Activist and longtime Woodlawn resident Deborah Harrington (left) shares how disinvestment and displacement has impacted her neighborhood, as Ald. Harry Osterman (middle) takes notes. Credit: Maxwell Evans/Block Club Chicago

“This neighborhood is key to the national civil rights story,” Green said. “When this neighborhood is being developed, we want this to remain a black community.”

Rev. Jeffery Campbell, pastor of Woodlawn Baptist Church, said some members in his congregation are thinking of moving — or have already moved — as property values continue to rise.

“If I’m going to sell my house, (an increase in property values) does me good,” Campbell said. “If I want to live here, it does not.”

He sees the CBA ordinance, which would institute a property tax freeze pending Cook County’s approval, as a way to keep longtime residents around.

In the face of rising home values, the ordinance also calls for the creation and preservation of affordable housing.

The 6400 block of South Kenwood Avenue, lined with developments from the New Homes for Chicago program, could provide a model for affordable housing under the CBA ordinance, Southside Together Organizing for Power (STOP) housing organizer Devondrick Jeffers said.

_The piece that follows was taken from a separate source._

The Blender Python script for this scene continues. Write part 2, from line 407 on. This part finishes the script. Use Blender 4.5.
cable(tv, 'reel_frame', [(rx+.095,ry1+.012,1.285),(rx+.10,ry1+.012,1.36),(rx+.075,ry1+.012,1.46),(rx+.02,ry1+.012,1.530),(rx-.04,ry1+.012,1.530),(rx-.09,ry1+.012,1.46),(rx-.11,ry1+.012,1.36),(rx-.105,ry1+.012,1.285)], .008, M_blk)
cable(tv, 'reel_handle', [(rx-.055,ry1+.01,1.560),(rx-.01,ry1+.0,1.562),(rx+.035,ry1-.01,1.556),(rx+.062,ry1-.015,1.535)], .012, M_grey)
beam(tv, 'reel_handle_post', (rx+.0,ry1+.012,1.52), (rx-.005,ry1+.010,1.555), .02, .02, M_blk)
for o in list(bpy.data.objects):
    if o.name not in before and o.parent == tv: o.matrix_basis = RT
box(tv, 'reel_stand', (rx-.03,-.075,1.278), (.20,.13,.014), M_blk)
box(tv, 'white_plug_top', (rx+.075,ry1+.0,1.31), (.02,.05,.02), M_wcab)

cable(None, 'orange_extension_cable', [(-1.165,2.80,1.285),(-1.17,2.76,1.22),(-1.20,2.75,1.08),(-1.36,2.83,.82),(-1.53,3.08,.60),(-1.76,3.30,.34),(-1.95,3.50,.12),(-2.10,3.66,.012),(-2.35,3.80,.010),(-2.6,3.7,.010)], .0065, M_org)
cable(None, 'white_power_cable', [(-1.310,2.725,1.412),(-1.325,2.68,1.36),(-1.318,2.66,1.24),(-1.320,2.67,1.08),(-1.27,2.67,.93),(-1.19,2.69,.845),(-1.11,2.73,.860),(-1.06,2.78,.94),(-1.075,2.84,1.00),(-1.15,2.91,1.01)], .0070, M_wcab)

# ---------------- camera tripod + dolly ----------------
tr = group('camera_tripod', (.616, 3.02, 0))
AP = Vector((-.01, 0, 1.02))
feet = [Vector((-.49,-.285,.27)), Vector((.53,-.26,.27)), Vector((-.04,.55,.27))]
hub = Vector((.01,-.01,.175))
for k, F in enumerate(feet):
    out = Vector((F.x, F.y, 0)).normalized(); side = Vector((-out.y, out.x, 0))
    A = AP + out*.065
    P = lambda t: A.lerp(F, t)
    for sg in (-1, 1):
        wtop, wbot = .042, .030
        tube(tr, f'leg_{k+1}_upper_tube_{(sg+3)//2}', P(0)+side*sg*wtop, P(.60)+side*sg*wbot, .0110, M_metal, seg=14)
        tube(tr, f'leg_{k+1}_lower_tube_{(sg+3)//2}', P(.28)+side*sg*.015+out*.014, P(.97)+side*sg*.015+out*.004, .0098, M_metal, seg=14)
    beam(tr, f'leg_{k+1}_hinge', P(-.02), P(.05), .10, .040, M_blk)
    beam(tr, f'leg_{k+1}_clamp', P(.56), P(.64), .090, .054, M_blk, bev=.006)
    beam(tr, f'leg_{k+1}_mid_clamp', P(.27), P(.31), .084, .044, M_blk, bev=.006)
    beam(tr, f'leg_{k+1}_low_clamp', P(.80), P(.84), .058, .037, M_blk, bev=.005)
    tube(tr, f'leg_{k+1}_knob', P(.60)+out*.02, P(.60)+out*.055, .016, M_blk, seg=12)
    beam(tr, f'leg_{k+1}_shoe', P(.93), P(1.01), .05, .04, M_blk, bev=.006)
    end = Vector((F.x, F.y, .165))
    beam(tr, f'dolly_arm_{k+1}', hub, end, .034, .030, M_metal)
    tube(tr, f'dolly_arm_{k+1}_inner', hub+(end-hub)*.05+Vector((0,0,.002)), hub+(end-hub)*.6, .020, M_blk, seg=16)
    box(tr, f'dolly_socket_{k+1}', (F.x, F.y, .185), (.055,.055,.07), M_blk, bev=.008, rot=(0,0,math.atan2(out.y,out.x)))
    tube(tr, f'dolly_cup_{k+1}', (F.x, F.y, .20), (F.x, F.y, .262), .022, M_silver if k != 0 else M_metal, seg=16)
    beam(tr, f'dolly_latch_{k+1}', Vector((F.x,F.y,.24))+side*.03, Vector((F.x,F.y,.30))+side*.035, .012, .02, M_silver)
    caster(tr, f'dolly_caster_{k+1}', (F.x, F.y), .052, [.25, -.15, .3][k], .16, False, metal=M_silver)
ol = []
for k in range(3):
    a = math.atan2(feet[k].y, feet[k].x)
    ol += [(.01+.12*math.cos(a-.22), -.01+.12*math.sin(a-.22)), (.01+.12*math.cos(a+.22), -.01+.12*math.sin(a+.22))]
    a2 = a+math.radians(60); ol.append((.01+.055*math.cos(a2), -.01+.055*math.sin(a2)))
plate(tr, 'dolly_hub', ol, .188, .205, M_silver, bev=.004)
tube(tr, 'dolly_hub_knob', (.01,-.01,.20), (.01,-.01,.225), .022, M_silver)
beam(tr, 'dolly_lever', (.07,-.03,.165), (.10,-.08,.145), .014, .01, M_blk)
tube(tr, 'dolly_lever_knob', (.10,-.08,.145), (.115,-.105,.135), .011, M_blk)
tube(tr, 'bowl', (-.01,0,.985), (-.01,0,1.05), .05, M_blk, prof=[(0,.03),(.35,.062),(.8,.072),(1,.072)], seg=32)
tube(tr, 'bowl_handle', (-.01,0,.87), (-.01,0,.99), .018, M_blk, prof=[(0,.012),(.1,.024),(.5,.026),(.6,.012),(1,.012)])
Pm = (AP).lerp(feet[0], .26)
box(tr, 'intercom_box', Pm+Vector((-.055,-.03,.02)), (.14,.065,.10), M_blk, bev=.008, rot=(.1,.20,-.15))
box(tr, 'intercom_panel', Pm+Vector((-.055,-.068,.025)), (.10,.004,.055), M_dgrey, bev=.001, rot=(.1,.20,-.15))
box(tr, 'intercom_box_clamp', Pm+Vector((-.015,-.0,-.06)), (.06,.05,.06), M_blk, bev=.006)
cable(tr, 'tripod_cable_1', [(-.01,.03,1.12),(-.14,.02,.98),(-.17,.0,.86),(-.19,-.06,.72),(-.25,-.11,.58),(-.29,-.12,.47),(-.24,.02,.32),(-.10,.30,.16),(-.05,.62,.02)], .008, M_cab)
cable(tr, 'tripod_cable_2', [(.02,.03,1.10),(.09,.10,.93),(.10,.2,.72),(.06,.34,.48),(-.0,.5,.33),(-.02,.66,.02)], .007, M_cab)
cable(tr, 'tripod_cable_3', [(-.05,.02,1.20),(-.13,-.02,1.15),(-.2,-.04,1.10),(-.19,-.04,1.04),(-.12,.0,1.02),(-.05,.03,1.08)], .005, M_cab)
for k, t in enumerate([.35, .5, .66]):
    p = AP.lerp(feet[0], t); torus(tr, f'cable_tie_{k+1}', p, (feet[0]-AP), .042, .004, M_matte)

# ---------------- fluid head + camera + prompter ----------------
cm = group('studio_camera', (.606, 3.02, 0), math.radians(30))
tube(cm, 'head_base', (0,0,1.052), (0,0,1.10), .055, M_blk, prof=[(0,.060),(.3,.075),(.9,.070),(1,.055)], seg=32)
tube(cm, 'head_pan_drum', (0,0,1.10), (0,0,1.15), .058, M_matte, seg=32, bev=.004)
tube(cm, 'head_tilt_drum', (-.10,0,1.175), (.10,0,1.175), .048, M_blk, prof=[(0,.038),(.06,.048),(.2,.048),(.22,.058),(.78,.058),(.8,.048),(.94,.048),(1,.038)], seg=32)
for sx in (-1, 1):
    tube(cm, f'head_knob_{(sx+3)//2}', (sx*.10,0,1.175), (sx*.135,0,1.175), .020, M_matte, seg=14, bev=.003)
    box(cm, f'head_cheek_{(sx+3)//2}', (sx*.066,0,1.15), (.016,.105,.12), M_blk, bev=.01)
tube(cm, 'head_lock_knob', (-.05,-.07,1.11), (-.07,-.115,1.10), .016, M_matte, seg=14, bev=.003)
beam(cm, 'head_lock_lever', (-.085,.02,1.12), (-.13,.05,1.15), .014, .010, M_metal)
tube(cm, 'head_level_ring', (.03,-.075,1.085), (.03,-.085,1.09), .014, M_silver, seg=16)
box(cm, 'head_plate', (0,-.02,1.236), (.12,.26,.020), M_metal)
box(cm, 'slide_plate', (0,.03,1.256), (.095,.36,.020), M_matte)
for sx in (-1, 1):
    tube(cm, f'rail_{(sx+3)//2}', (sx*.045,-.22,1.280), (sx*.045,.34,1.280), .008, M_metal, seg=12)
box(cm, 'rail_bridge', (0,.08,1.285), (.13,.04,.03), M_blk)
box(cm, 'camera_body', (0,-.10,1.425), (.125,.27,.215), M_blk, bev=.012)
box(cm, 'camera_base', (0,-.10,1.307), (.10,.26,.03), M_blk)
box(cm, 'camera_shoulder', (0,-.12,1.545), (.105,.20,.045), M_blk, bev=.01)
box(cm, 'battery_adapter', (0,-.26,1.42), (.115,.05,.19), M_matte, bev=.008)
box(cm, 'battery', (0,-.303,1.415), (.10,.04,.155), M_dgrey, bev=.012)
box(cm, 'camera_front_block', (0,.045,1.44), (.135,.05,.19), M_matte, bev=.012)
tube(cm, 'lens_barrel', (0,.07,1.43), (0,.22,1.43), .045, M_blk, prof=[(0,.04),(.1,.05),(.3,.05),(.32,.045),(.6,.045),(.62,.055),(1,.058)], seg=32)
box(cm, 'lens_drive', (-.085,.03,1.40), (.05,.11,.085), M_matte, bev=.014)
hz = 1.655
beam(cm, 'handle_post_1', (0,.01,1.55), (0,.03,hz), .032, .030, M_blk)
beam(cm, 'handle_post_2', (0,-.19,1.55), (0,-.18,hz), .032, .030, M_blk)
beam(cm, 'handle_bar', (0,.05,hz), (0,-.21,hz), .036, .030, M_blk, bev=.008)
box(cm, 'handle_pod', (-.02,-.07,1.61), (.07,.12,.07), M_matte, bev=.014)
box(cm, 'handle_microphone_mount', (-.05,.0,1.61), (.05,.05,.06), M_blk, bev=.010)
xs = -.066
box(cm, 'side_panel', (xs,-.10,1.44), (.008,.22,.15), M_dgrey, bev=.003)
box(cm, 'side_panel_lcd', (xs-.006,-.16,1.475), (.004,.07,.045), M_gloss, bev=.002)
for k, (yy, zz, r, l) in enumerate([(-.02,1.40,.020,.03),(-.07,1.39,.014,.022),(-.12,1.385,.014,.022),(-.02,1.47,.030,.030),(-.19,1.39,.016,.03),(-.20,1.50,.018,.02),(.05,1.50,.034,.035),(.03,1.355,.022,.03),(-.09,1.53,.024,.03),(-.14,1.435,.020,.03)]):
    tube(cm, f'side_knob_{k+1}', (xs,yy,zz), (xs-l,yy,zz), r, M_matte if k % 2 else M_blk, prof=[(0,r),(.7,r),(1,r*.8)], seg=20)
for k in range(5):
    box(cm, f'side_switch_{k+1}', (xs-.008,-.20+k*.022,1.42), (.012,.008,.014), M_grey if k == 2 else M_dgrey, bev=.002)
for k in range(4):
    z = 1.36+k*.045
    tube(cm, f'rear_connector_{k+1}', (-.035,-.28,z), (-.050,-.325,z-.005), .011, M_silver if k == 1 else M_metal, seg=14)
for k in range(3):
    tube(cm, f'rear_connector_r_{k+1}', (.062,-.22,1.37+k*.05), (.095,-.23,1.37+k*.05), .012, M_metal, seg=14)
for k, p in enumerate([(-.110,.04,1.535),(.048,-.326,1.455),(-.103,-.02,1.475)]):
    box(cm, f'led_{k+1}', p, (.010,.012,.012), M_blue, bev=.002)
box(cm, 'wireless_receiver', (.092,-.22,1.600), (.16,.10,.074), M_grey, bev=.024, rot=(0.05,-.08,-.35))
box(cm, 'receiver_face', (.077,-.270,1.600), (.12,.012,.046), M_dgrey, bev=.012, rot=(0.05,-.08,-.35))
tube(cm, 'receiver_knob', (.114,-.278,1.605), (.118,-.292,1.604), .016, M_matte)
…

Similar developments could also break the stereotypes of blight and decay associated with such housing, he said as the trolley drove down the block.

“What you see here is not what folks envision when you say affordable housing,” Jeffers said. “The homes remain single-family homes and two-flats for families who make up to 100 percent [area median income] … This is a pretty well-developed block.”

The 6400 block of Kenwood Avenue, which is lined with affordable housing through the New Homes for Chicago program. Credit: Maxwell Evans/Block Club Chicago

As the tour wrapped up with a stop at Daley’s Restaurant for sweet potato pie and peach cobbler, Ald. Jeanette Taylor (20th) told Osterman that displacement was not unique to Woodlawn.

Taylor urged the chairman and the rest of the City Council to enact the CBA ordinance and set a precedent in the city. Residents like those in Osterman’s North Side ward could face displacement in the future too, she said.

“We’ve got to get to the place where everybody in the city of Chicago is a priority, because greed has no end,” Taylor said. “It’s us today; it’s going to be y’all tomorrow.”

Former President Barack Obama has long-opposed a CBA, saying a written agreement wasn’t necessary because the Obama Foundation is a nonprofit and is bringing money and other benefits to the community that it otherwise would not have received.

“I know the neighborhood,” Obama said in 2017. “I know that the minute you start saying ‘Well, we’re thinking about signing something that will determine who’s getting jobs and contracts and this and that’ … next thing I know, I’ve got 20 organizations coming out of the woodwork.”